%%

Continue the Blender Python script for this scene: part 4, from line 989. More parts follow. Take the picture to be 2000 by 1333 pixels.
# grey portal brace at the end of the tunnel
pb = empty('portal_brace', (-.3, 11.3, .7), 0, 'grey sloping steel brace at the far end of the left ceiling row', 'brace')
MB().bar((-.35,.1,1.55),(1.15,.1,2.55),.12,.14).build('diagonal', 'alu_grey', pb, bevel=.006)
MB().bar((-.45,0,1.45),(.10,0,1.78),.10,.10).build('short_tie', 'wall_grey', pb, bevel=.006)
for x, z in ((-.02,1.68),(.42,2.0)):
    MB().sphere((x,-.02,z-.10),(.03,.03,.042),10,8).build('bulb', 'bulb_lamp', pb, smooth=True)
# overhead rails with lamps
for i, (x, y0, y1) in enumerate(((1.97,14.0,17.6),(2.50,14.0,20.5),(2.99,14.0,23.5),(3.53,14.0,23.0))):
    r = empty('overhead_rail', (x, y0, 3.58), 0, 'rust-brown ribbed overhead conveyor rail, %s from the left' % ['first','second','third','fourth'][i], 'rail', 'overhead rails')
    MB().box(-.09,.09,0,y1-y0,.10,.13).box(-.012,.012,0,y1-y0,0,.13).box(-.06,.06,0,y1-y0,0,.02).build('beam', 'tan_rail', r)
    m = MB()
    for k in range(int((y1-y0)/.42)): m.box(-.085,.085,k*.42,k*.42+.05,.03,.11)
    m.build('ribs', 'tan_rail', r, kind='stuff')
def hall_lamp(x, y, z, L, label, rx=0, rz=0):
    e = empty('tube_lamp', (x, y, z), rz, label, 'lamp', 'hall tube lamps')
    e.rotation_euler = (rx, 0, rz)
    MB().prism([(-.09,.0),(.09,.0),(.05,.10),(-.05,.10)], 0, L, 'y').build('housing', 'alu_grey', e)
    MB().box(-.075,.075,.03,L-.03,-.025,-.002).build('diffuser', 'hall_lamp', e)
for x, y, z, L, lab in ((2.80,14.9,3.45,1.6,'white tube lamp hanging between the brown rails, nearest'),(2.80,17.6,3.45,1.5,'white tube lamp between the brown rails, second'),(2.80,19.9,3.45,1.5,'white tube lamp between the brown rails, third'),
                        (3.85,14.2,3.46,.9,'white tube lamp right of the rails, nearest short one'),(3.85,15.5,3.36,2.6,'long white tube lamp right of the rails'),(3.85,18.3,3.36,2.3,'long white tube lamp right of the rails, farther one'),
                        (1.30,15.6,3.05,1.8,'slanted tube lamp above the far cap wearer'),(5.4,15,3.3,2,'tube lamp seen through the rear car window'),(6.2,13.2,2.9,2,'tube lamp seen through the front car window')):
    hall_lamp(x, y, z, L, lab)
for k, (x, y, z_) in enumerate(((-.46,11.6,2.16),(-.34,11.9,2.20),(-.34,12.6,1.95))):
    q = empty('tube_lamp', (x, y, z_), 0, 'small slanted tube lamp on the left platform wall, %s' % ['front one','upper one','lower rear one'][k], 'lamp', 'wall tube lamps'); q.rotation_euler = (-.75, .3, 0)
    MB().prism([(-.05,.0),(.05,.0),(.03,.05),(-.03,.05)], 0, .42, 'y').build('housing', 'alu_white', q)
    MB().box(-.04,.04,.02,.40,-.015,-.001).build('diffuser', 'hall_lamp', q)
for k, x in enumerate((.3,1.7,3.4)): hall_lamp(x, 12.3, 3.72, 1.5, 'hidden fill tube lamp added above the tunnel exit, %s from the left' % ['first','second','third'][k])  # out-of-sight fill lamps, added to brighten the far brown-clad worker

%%

_Directive_
Repeat the lines above exactly.

_Solution_
Continue the Blender Python script for this scene: part 4, from line 989. More parts follow. Take the picture to be 2000 by 1333 pixels.
# grey portal brace at the end of the tunnel
pb = empty('portal_brace', (-.3, 11.3, .7), 0, 'grey sloping steel brace at the far end of the left ceiling row', 'brace')
MB().bar((-.35,.1,1.55),(1.15,.1,2.55),.12,.14).build('diagonal', 'alu_grey', pb, bevel=.006)
MB().bar((-.45,0,1.45),(.10,0,1.78),.10,.10).build('short_tie', 'wall_grey', pb, bevel=.006)
for x, z in ((-.02,1.68),(.42,2.0)):
    MB().sphere((x,-.02,z-.10),(.03,.03,.042),10,8).build('bulb', 'bulb_lamp', pb, smooth=True)
# overhead rails with lamps
for i, (x, y0, y1) in enumerate(((1.97,14.0,17.6),(2.50,14.0,20.5),(2.99,14.0,23.5),(3.53,14.0,23.0))):
    r = empty('overhead_rail', (x, y0, 3.58), 0, 'rust-brown ribbed overhead conveyor rail, %s from the left' % ['first','second','third','fourth'][i], 'rail', 'overhead rails')
    MB().box(-.09,.09,0,y1-y0,.10,.13).box(-.012,.012,0,y1-y0,0,.13).box(-.06,.06,0,y1-y0,0,.02).build('beam', 'tan_rail', r)
    m = MB()
    for k in range(int((y1-y0)/.42)): m.box(-.085,.085,k*.42,k*.42+.05,.03,.11)
    m.build('ribs', 'tan_rail', r, kind='stuff')
def hall_lamp(x, y, z, L, label, rx=0, rz=0):
    e = empty('tube_lamp', (x, y, z), rz, label, 'lamp', 'hall tube lamps')
    e.rotation_euler = (rx, 0, rz)
    MB().prism([(-.09,.0),(.09,.0),(.05,.10),(-.05,.10)], 0, L, 'y').build('housing', 'alu_grey', e)
    MB().box(-.075,.075,.03,L-.03,-.025,-.002).build('diffuser', 'hall_lamp', e)
for x, y, z, L, lab in ((2.80,14.9,3.45,1.6,'white tube lamp hanging between the brown rails, nearest'),(2.80,17.6,3.45,1.5,'white tube lamp between the brown rails, second'),(2.80,19.9,3.45,1.5,'white tube lamp between the brown rails, third'),
                        (3.85,14.2,3.46,.9,'white tube lamp right of the rails, nearest short one'),(3.85,15.5,3.36,2.6,'long white tube lamp right of the rails'),(3.85,18.3,3.36,2.3,'long white tube lamp right of the rails, farther one'),
                        (1.30,15.6,3.05,1.8,'slanted tube lamp above the far cap wearer'),(5.4,15,3.3,2,'tube lamp seen through the rear car window'),(6.2,13.2,2.9,2,'tube lamp seen through the front car window')):
    hall_lamp(x, y, z, L, lab)
for k, (x, y, z_) in enumerate(((-.46,11.6,2.16),(-.34,11.9,2.20),(-.34,12.6,1.95))):
    q = empty('tube_lamp', (x, y, z_), 0, 'small slanted tube lamp on the left platform wall, %s' % ['front one','upper one','lower rear one'][k], 'lamp', 'wall tube lamps'); q.rotation_euler = (-.75, .3, 0)
    MB().prism([(-.05,.0),(.05,.0),(.03,.05),(-.03,.05)], 0, .42, 'y').build('housing', 'alu_white', q)
    MB().box(-.04,.04,.02,.40,-.015,-.001).build('diffuser', 'hall_lamp', q)
for k, x in enumerate((.3,1.7,3.4)): hall_lamp(x, 12.3, 3.72, 1.5, 'hidden fill tube lamp added above the tunnel exit, %s from the left' % ['first','second','third'][k])  # out-of-sight fill lamps, added to brighten the far brown-clad worker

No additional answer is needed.